What I Learned in Iceland About Measuring Progress
On a recent vacation to Iceland, we visited a popular beach on the south coast of Iceland that’s so dangerous they’ve installed a traffic-light system to measure risk. Green doesn’t mean “safe.” Yellow doesn’t mean “fine.” Red doesn’t even mean “you’re doomed.” Each color simply signals a condition, a level of awareness, and the need for a particular action.
I stood in front of this sign and thought about dashboards in organizations. Too often, we treat dashboards as verdicts. Green means success. Yellow means trouble. Red means failure. But what if dashboards were less about judgment and more about guidance? What if, like the Icelandic shoreline, our dashboards were less about declaring “safe” or “unsafe” and more about saying: Pay attention here. Act accordingly. Stay alert.
Standing on that black sand beach, with waves thundering and a red beacon flashing, I realized something simple but profound: measuring progress is not about safety or certainty. It’s about awareness. It’s about creating dashboards that don’t congratulate or condemn, but that help us act wisely in uncertain waters.
Red: Stop, Rethink, Protect
When the beacon flashes red, the sign doesn’t say “you’ve failed.” It says: Do not go beyond this point. That’s a dashboard metric in its purest form. It’s not moralizing. It’s situational. If our organizational dashboard is red on teacher retention, or red on budget burn rate, the right mindset is not shame or panic—it’s boundaries. Stop. Contain. Protect. Don’t push further into unsafe territory.

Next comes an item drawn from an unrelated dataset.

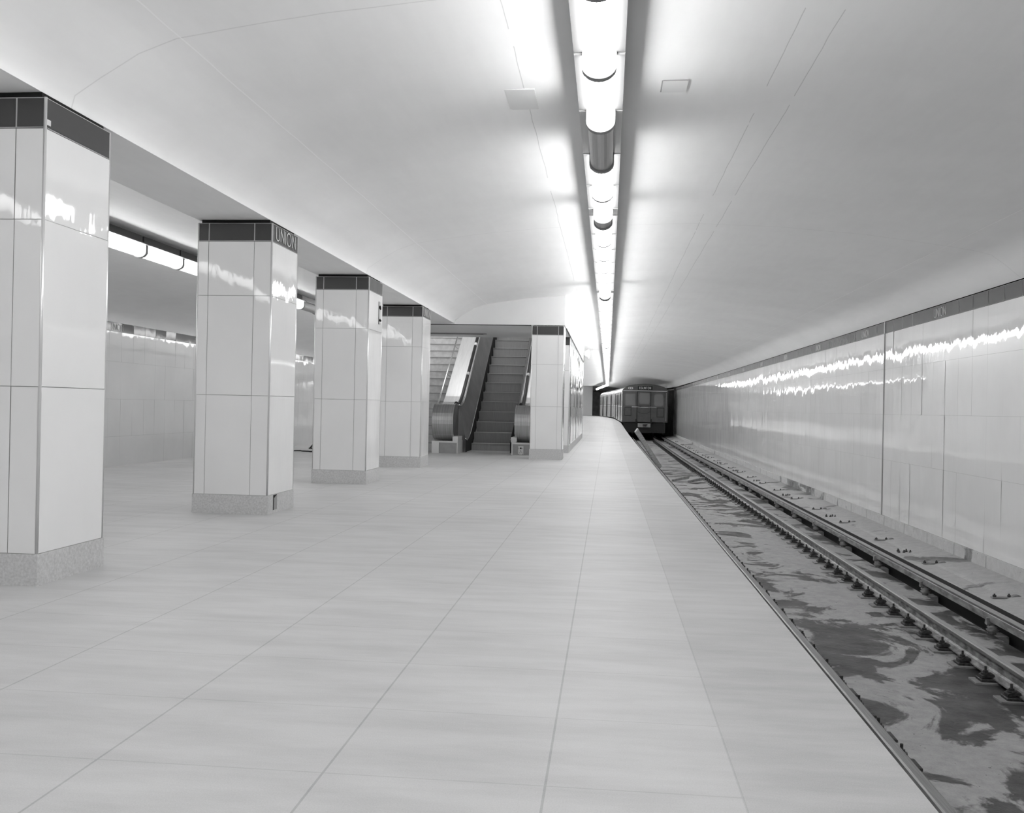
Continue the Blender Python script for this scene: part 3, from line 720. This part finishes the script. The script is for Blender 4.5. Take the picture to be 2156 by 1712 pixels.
def balustrade(sgn, xs):
    """xs: skirt x, handrail x, deck outer x"""
    xk, xh, xo = xs; lo, hi = min(xh, xo), max(xh, xo)
    bt = MB()
    # side profile in (y,z): semicircular end, flat, then slope
    zc_, rd = 0.665, 0.385; yc = 20.19
    pr_up = [(yc + rd * math.cos(math.radians(a)), zc_ + rd * math.sin(math.radians(a))) for a in range(270, 89, -12)]
    # newel wrap: semicircle front + short return
    newel = MB(); prn = pr_up + [(20.55, zc_ + rd), (20.55, zc_ - rd)]
    newel.prism(prn, lo if sgn < 0 else lo, hi, 'x'); LB(newel).build('newel', 'steel_brushed', esc)
    for x0_, x1_ in ((xh - .004, xh + .004),):
        sd_ = MB(); sd_.prism([(p[0] * 1, p[1]) for p in [(yc + (rd + .012) * math.cos(math.radians(a)), zc_ + (rd + .012) * math.sin(math.radians(a))) for a in range(270, 89, -12)] + [(20.56, zc_ + rd + .012), (20.56, zc_ + rd - .0), ] + [(yc + (rd - .0) * math.cos(math.radians(a)), zc_ + (rd - .0) * math.sin(math.radians(a))) for a in range(90, 271, 12)]], x0_, x1_, 'x'); LB(sd_).build('newel_rim', 'chrome', esc)
    H = .80
    path = [(20.55, zc_ + rd - .02), (20.80, zc_ + rd - .05), (21.0, zc_ + rd - .02), (21.2, 1.10), (21.45, 1.23)]
    slope = R_ / G; z0 = 1.23; path += [(TOP, z0 + slope * (TOP - 21.45))]
    dk = MB(); n = len(path)
    vs = []
    for y, z in path: vs += [(xh, y, z), (xo, y, z), (xo, y, z - .05), (xh, y, z - .05)]
    fs = [(4 * i + k, 4 * i + (k + 1) % 4, 4 * i + 4 + (k + 1) % 4, 4 * i + 4 + k) for i in range(n - 1) for k in range(4)]
    dk.add(vs, fs); LB(dk).build('deck', 'deck_metal', esc)
    # inner panel from handrail down to skirt
    pn = MB(); vs = []
    low = [(20.55, .30), (20.80, .26), (21.0, .30), (21.2, .36), (21.45, .48), (TOP, .48 + slope * (TOP - 21.45))]
    for (y, z), (y2, z2) in zip(path, low): vs += [(xh, y, z - .005), (xk, y2, z2)]
    pn.add(vs, [(2 * i, 2 * i + 2, 2 * i + 3, 2 * i + 1) for i in range(len(path) - 1)])
    for jx in (22.4, 24.0, 25.6):
        pass
    LB(pn).build('inner_panel', 'panel_metal', esc)
    sk = MB(); vs = []
    for y2, z2 in low: vs += [(xk, y2, z2), (xk, y2, max(0.0, z2 - .62))]
    sk.add(vs, [(2 * i, 2 * i + 2, 2 * i + 3, 2 * i + 1) for i in range(len(low) - 1)]); LB(sk).build('skirt', 'train_seam', esc)
    tr = MB(); tr.tube([(xk + (-.004 if sgn < 0 else .004), y2, z2) for y2, z2 in low], .012, 8); LB(tr).build('skirt_trim', 'chrome', esc, smooth=True)
    tr = MB(); tr.tube([(xh + .012 * (1 if sgn < 0 else -1), y, z + .004) for y, z in path], .014, 8); LB(tr).build('handrail_trim', 'chrome', esc, smooth=True)
    hx_ = xh + (-.055 if sgn < 0 else .055)
    hr = MB(); hp = [(y, z + .045) for y, z in path]; vs = []
    hpth = [(20.50, zc_ + rd + .0)] + hp
    hr.tube([(hx_, y, z) for y, z in hpth], .036, 10); hro = LB(hr).build('handrail', 'rubber', esc, smooth=True)
    for ym in (22.15, 23.35):
        zm = z0 + slope * (ym - 21.45) + .045; hm = MB(); hm.tube([(hx_, ym, zm), (hx_, ym + .10, zm + .10 * slope)], .038, 10); LB(hm).build('handrail_mark', 'rubber_mark', hro, smooth=True)
    # base box
    bb = MB(); bl_, bh_ = (xo - .0, xk - .075) if sgn < 0 else (xk + .10, xo)
    bb.box(bl_, bh_, 19.90, 20.66, 0.0, 0.235, 'box_grey', 0.0)
    bb.box(bl_ - .005, bh_ + .005, 19.888, 20.60, 0.228, 0.262, 'box_light')
    bb.box(bh_ - .012, bh_ + .006, 19.885, 20.66, 0.0, 0.262, 'box_light') if sgn < 0 else bb.box(bl_ - .006, bl_ + .02, 19.885, 20.66, 0.0, 0.262, 'box_light')
    if sgn < 0: bb.box(bl_ - .004, bl_ + .15, 19.880, 19.90, 0.0, 0.262, 'box_light'); bb.box(xh - .02, bh_ + .0, 19.95, 20.55, .262, .36, 'box_light')
    else:
        bb.box(xh - .09, xh + .03, 19.95, 20.5, .262, .37, 'box_light')
    bo2 = LB(bb).build('base_box', None, esc)
    if sgn > 0:
        cpn = MB(); cx_ = bl_ + .195
        cpn.box(cx_ - .055, cx_ + .055, 19.884, 19.892, .01, .19, 'box_light'); cpn.tube([(cx_, 19.884, .145), (cx_, 19.876, .145)], .018, 12, 'black')
        for a, c in ((-.04, .145), (.035, .145), (-.01, .10), (-.04, .015), (.04, .015)): cpn.tube([(cx_ + a, 19.884, c), (cx_ + a, 19.879, c)], .007, 8, 'black')
        cpn.tube([(cx_ - .04, 19.881, .035), (cx_, 19.881, .085), (cx_ + .04, 19.881, .035)], .006, 6, 'joint')
        LB(cpn).build('control_plate', None, bo2)
balustrade(-1, (XS0 - .005, -3.25, -3.70))
balustrade(1, (XS1 + .005, -1.935, -1.54))

# fixed stair beside the escalator
st = empty('staircase', (-4.6, 20.5, 0)); tag(st, 'pale stone staircase left of the escalator, behind the fourth column', 'staircase')
gs, rs = 0.285, 0.187
for k in range(20):
    mb = MB(); y = .25 + gs * k
    mb.box(-.88, .88, y, y + gs, max(0, rs * (k - 1)), rs * (k + 1), 'stair'); mb.box(-.88, .88, y - .008, y + .02, rs * (k + 1) - .016, rs * (k + 1) + .002, 'joint'); mb.build('step', None, st)
hr = empty('stair_handrail', (-3.78, 20.9, 0)); tag(hr, 'slim metal handrail between the stone stair and the escalator', 'handrail')
mb = MB(); ra = [(0, 0.02, .95), (0, .1, 1.08), (0, 5.6, 1.08 + 5.5 * .656)]; mb.tube(ra, .018, 8); mb.build('rail', 'chrome', hr, smooth=True)
for y in (.18, 1.2, 2.3, 3.4, 4.5):
    z = 1.08 + (y - .1) * .656; mb = MB(); mb.tube([(0, y, z), (.02, y, z - .07), (.075, y + .02, z - .10)], .009, 6); mb.build('bracket', 'joint', hr)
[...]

Yellow: Watch Closely, Adjust
The yellow beacon says: Don’t go into the zone. That’s not a catastrophe; it’s an alert. When dashboards flash yellow, they are calling us to heightened awareness. Maybe our attendance numbers are wobbling. Maybe our client response times are lagging. Yellow means: pay attention before it becomes red. Like walking along the surf, it’s not fatal—but it requires vigilance and adjustment.
Green: Stay Aware, Not Complacent
Here’s the part that surprised me most. Green does not mean safe. The sign literally says: Walk around the beach with caution. Even in “good” conditions, sneaker waves can still sweep you away. Isn’t that the truth about progress? A green indicator on a dashboard doesn’t mean we can relax. It means conditions are favorable, but they still require us to stay awake, to keep learning, to hold onto practices that made it green in the first place.
Dashboards as Prompts for Action
The brilliance of the Icelandic system is that it never lets you forget: you are in a dynamic environment. The ocean is bigger than you, stronger than you, and always changing. The point of the dashboard is not to declare victory but to give you a posture. Walk carefully. Stop when necessary. Adjust when conditions change.
In organizations, we often misread dashboards as scoreboards. We see green as a win, yellow as a warning, red as a loss. But a better way is to see dashboards as navigational tools, helping us walk through shifting conditions. They are prompts, not verdicts. They tell us how to move, not how to feel about ourselves.